Coleman vs. Lock Haven Express: State Supreme Court Declines to Hear Suit

Express building

HARRISBURG – A former Clinton County commissioner has been denied his day before the state Supreme Court.

Former commissioner Adam Coleman had appealed a turn-down of his libel suit against The Lock Haven Express newspaper and two of its employees following a June 28, 2016, decision by a state Superior Court panel which heard his initial appeal. But local court officials learned last week the state’s highest court had denied his “petition for allowance of appeal.”

That likely means Coleman’s nearly five year quest against the Lock Haven-based daily is over. The former commissioner did not immediately respond to a request for comment from The Record.

A three-judge Superior Court panel last year had affirmed a Clinton County court ruling from Senior Judge J. Michael Williamson that granted summary judgment to The Express in the case, saying there was no actual malice in reporting, at worst negligence or carelessness.
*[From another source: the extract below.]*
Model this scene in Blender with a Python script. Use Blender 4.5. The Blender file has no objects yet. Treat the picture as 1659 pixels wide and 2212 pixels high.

Coleman was upset by Express coverage of his role in a criminal case from which he was ultimately exonerated. He claimed the paper printed misleading information about his involvement on a number of occasions. Coleman was running for commissioner re-election at the time in 2011 and continued to do so despite the criminal proceeding. After being acquitted of theft charges in July 2012, Coleman and his attorney, Robert Englert, turned their attentions to The Express, which they claimed defamed Coleman and cost him re-election to the county’s board of commissioners.

Coleman was defeated in November of 2011.